TASK OBJECTIVE: All the data should come back exactly as it was given.
== == ==
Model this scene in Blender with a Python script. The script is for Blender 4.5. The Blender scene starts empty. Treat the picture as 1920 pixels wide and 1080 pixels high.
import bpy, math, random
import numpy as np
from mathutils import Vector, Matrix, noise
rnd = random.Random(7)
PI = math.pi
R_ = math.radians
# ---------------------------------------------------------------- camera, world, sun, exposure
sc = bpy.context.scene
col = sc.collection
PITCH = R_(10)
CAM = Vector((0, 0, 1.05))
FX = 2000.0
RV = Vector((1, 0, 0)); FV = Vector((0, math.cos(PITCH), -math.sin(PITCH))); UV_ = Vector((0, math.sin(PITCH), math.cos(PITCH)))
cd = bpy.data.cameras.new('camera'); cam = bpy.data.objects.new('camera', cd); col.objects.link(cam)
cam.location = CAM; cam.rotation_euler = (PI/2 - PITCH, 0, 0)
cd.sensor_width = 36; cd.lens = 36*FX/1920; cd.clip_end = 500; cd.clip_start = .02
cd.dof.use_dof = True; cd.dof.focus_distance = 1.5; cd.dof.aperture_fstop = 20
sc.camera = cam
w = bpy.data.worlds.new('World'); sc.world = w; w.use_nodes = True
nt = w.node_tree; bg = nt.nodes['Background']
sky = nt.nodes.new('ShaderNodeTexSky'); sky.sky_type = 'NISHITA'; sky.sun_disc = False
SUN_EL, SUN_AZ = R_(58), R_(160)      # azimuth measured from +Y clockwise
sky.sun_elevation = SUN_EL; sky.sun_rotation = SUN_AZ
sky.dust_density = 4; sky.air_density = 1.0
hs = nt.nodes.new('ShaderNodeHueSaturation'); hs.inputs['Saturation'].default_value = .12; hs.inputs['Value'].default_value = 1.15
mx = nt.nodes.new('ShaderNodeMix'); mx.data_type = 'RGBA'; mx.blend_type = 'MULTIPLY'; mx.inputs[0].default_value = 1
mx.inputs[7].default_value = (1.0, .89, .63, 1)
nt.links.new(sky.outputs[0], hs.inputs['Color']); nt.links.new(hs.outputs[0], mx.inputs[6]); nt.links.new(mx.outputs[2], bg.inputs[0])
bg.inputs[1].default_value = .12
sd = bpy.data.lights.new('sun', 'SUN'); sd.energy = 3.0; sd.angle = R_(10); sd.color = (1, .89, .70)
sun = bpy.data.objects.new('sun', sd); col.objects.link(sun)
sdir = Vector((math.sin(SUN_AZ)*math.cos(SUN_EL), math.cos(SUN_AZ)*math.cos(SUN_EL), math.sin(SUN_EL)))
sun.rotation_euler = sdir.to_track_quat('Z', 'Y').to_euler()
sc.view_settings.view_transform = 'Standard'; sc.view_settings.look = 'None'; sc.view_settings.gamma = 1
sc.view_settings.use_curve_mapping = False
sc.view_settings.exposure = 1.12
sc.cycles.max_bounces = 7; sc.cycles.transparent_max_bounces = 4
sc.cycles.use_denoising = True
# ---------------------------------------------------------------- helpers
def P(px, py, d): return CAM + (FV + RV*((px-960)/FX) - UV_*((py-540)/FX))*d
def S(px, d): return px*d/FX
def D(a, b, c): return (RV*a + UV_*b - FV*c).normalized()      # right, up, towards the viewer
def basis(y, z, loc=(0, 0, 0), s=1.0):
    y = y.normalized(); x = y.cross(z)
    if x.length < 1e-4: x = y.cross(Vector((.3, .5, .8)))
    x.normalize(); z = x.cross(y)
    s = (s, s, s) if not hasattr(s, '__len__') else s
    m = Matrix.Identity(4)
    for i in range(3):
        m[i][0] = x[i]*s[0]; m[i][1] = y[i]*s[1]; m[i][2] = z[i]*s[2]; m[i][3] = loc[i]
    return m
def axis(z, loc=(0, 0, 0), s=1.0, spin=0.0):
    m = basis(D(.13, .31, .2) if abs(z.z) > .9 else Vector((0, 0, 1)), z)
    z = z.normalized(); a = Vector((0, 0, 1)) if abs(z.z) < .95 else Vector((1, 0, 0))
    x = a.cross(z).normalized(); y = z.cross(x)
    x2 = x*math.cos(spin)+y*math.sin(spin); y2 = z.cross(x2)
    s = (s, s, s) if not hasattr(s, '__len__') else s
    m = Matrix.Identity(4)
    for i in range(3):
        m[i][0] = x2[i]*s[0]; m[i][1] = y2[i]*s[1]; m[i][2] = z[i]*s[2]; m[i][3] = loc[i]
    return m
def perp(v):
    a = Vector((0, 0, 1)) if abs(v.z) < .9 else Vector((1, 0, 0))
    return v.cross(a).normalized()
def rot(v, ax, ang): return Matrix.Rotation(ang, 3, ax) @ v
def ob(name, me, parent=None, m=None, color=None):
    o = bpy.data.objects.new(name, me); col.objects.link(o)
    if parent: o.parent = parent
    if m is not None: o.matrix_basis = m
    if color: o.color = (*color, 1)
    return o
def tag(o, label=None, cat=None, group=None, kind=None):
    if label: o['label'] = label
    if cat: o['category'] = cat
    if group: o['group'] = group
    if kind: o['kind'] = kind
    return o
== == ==
WRITTEN RESPONSE:
Model this scene in Blender with a Python script. The script is for Blender 4.5. The Blender scene starts empty. Treat the picture as 1920 pixels wide and 1080 pixels high.
import bpy, math, random
import numpy as np
from mathutils import Vector, Matrix, noise
rnd = random.Random(7)
PI = math.pi
R_ = math.radians
# ---------------------------------------------------------------- camera, world, sun, exposure
sc = bpy.context.scene
col = sc.collection
PITCH = R_(10)
CAM = Vector((0, 0, 1.05))
FX = 2000.0
RV = Vector((1, 0, 0)); FV = Vector((0, math.cos(PITCH), -math.sin(PITCH))); UV_ = Vector((0, math.sin(PITCH), math.cos(PITCH)))
cd = bpy.data.cameras.new('camera'); cam = bpy.data.objects.new('camera', cd); col.objects.link(cam)
cam.location = CAM; cam.rotation_euler = (PI/2 - PITCH, 0, 0)
cd.sensor_width = 36; cd.lens = 36*FX/1920; cd.clip_end = 500; cd.clip_start = .02
cd.dof.use_dof = True; cd.dof.focus_distance = 1.5; cd.dof.aperture_fstop = 20
sc.camera = cam
w = bpy.data.worlds.new('World'); sc.world = w; w.use_nodes = True
nt = w.node_tree; bg = nt.nodes['Background']
sky = nt.nodes.new('ShaderNodeTexSky'); sky.sky_type = 'NISHITA'; sky.sun_disc = False
SUN_EL, SUN_AZ = R_(58), R_(160)      # azimuth measured from +Y clockwise
sky.sun_elevation = SUN_EL; sky.sun_rotation = SUN_AZ
sky.dust_density = 4; sky.air_density = 1.0
hs = nt.nodes.new('ShaderNodeHueSaturation'); hs.inputs['Saturation'].default_value = .12; hs.inputs['Value'].default_value = 1.15
mx = nt.nodes.new('ShaderNodeMix'); mx.data_type = 'RGBA'; mx.blend_type = 'MULTIPLY'; mx.inputs[0].default_value = 1
mx.inputs[7].default_value = (1.0, .89, .63, 1)
nt.links.new(sky.outputs[0], hs.inputs['Color']); nt.links.new(hs.outputs[0], mx.inputs[6]); nt.links.new(mx.outputs[2], bg.inputs[0])
bg.inputs[1].default_value = .12
sd = bpy.data.lights.new('sun', 'SUN'); sd.energy = 3.0; sd.angle = R_(10); sd.color = (1, .89, .70)
sun = bpy.data.objects.new('sun', sd); col.objects.link(sun)
sdir = Vector((math.sin(SUN_AZ)*math.cos(SUN_EL), math.cos(SUN_AZ)*math.cos(SUN_EL), math.sin(SUN_EL)))
sun.rotation_euler = sdir.to_track_quat('Z', 'Y').to_euler()
sc.view_settings.view_transform = 'Standard'; sc.view_settings.look = 'None'; sc.view_settings.gamma = 1
sc.view_settings.use_curve_mapping = False
sc.view_settings.exposure = 1.12
sc.cycles.max_bounces = 7; sc.cycles.transparent_max_bounces = 4
sc.cycles.use_denoising = True
# ---------------------------------------------------------------- helpers
def P(px, py, d): return CAM + (FV + RV*((px-960)/FX) - UV_*((py-540)/FX))*d
def S(px, d): return px*d/FX
def D(a, b, c): return (RV*a + UV_*b - FV*c).normalized()      # right, up, towards the viewer
def basis(y, z, loc=(0, 0, 0), s=1.0):
    y = y.normalized(); x = y.cross(z)
    if x.length < 1e-4: x = y.cross(Vector((.3, .5, .8)))
    x.normalize(); z = x.cross(y)
    s = (s, s, s) if not hasattr(s, '__len__') else s
    m = Matrix.Identity(4)
    for i in range(3):
        m[i][0] = x[i]*s[0]; m[i][1] = y[i]*s[1]; m[i][2] = z[i]*s[2]; m[i][3] = loc[i]
    return m
def axis(z, loc=(0, 0, 0), s=1.0, spin=0.0):
    m = basis(D(.13, .31, .2) if abs(z.z) > .9 else Vector((0, 0, 1)), z)
    z = z.normalized(); a = Vector((0, 0, 1)) if abs(z.z) < .95 else Vector((1, 0, 0))
    x = a.cross(z).normalized(); y = z.cross(x)
    x2 = x*math.cos(spin)+y*math.sin(spin); y2 = z.cross(x2)
    s = (s, s, s) if not hasattr(s, '__len__') else s
    m = Matrix.Identity(4)
    for i in range(3):
        m[i][0] = x2[i]*s[0]; m[i][1] = y2[i]*s[1]; m[i][2] = z[i]*s[2]; m[i][3] = loc[i]
    return m
def perp(v):
    a = Vector((0, 0, 1)) if abs(v.z) < .9 else Vector((1, 0, 0))
    return v.cross(a).normalized()
def rot(v, ax, ang): return Matrix.Rotation(ang, 3, ax) @ v
def ob(name, me, parent=None, m=None, color=None):
    o = bpy.data.objects.new(name, me); col.objects.link(o)
    if parent: o.parent = parent
    if m is not None: o.matrix_basis = m
    if color: o.color = (*color, 1)
    return o
def tag(o, label=None, cat=None, group=None, kind=None):
    if label: o['label'] = label
    if cat: o['category'] = cat
    if group: o['group'] = group
    if kind: o['kind'] = kind
    return o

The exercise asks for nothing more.